**WHAT THE TASK REQUIRES**
Note each line that includes the word "Treat". Copy those lines.

**DATASET ROWS**
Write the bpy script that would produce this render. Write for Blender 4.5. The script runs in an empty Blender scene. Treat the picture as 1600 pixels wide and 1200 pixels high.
...
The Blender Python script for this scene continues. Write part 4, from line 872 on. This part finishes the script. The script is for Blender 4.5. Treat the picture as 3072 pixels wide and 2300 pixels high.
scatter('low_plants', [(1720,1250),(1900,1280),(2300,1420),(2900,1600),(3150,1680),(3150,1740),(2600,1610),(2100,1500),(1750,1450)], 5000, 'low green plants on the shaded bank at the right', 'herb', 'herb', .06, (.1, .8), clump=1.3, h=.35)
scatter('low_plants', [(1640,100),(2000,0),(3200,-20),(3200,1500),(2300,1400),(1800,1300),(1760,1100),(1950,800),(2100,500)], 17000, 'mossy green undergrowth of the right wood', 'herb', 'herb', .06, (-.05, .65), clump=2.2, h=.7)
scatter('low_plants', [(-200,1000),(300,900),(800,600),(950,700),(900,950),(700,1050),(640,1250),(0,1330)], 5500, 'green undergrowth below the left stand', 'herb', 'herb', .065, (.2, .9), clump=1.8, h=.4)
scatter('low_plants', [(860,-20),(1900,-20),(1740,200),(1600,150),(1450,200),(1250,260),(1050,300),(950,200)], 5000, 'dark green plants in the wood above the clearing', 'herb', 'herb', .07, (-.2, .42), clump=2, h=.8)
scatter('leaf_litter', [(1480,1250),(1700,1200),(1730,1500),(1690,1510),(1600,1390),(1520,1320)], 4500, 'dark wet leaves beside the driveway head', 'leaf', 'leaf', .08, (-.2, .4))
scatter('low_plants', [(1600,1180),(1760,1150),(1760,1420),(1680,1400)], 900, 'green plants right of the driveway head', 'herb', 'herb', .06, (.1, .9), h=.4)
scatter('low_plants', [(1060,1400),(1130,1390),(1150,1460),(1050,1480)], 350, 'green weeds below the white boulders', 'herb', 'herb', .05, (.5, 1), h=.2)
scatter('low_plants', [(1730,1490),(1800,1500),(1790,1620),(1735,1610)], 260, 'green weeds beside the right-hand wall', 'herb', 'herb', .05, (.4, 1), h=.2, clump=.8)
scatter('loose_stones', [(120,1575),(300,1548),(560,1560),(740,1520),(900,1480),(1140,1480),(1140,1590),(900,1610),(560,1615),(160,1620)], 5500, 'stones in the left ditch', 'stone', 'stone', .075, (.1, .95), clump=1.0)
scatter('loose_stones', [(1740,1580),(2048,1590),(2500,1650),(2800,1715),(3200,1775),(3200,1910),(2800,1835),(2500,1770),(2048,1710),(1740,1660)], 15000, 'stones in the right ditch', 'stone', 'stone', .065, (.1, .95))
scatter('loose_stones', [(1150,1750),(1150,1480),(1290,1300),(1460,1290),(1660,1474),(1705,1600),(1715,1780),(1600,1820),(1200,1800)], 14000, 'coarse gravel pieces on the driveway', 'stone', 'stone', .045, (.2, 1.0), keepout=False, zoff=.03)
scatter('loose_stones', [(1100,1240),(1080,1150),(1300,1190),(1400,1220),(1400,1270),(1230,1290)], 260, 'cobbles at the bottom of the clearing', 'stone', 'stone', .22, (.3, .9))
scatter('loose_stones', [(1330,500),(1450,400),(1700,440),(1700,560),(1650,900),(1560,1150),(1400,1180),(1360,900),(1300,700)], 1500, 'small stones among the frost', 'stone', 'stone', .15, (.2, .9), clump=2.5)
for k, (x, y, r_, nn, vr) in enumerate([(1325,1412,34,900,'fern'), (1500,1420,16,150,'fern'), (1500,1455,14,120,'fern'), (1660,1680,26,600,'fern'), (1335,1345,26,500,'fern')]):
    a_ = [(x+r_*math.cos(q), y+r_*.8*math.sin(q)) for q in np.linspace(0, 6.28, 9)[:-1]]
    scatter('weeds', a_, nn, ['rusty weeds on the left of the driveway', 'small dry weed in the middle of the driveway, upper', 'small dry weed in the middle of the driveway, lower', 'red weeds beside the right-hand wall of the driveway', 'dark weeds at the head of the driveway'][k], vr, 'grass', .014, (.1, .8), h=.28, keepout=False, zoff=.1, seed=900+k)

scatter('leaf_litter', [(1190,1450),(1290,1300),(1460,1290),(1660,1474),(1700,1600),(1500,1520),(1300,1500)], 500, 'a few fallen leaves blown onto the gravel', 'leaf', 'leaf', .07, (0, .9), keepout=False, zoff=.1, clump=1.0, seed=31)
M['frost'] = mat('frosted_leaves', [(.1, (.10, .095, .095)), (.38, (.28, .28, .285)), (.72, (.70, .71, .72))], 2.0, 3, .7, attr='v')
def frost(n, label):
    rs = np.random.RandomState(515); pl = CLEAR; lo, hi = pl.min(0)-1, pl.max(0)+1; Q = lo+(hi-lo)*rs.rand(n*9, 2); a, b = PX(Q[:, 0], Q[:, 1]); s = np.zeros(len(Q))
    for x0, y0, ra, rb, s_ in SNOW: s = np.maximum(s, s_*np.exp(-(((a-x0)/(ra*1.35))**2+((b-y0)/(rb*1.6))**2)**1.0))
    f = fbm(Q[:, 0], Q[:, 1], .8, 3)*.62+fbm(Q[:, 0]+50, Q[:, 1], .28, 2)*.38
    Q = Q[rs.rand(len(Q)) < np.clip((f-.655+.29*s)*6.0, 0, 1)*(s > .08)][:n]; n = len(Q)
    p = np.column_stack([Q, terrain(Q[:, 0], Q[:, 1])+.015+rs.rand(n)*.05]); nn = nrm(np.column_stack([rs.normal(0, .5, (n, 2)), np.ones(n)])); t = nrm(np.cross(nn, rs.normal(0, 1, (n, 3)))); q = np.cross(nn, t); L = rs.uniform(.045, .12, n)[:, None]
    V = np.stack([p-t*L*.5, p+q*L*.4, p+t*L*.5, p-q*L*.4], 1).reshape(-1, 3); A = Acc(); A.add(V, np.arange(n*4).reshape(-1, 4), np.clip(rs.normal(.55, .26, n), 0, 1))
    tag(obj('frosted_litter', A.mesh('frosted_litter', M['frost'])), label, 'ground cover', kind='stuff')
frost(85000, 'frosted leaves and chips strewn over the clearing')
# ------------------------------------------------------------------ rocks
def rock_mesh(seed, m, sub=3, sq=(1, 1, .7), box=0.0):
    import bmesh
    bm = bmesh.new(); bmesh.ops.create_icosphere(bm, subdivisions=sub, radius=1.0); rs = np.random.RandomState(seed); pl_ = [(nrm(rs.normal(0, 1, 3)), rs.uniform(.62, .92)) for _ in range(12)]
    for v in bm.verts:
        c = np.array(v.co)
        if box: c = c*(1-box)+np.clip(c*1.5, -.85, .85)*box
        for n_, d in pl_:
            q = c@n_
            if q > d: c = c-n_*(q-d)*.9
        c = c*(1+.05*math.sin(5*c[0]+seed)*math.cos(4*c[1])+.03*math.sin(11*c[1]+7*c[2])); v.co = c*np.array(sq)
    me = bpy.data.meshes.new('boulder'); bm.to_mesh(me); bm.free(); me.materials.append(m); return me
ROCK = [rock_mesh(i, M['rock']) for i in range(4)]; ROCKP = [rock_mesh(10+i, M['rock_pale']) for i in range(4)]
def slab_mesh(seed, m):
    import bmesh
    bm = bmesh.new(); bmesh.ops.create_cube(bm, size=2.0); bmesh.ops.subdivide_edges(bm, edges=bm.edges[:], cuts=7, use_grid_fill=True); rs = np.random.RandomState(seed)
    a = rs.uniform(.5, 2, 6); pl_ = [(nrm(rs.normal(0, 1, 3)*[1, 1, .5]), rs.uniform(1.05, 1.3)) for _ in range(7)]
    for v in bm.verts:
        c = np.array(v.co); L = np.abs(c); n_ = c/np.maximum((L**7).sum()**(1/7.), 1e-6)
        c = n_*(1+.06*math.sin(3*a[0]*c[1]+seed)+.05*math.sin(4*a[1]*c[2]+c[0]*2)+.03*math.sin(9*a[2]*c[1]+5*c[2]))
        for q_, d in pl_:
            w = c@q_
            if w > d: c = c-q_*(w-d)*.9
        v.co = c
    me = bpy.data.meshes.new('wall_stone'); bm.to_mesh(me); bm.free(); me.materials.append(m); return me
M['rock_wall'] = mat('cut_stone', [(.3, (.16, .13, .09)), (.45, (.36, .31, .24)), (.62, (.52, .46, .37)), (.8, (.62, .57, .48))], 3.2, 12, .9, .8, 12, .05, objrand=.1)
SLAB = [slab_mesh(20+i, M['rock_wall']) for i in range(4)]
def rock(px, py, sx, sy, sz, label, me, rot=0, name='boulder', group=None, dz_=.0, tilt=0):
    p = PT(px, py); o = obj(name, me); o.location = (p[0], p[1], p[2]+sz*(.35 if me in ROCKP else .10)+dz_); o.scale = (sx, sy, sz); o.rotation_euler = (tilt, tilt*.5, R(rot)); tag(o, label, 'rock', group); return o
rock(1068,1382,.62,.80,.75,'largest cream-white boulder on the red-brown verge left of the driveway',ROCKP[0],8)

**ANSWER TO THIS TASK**
Write the bpy script that would produce this render. Write for Blender 4.5. The script runs in an empty Blender scene. Treat the picture as 1600 pixels wide and 1200 pixels high.
The Blender Python script for this scene continues. Write part 4, from line 872 on. This part finishes the script. The script is for Blender 4.5. Treat the picture as 3072 pixels wide and 2300 pixels high.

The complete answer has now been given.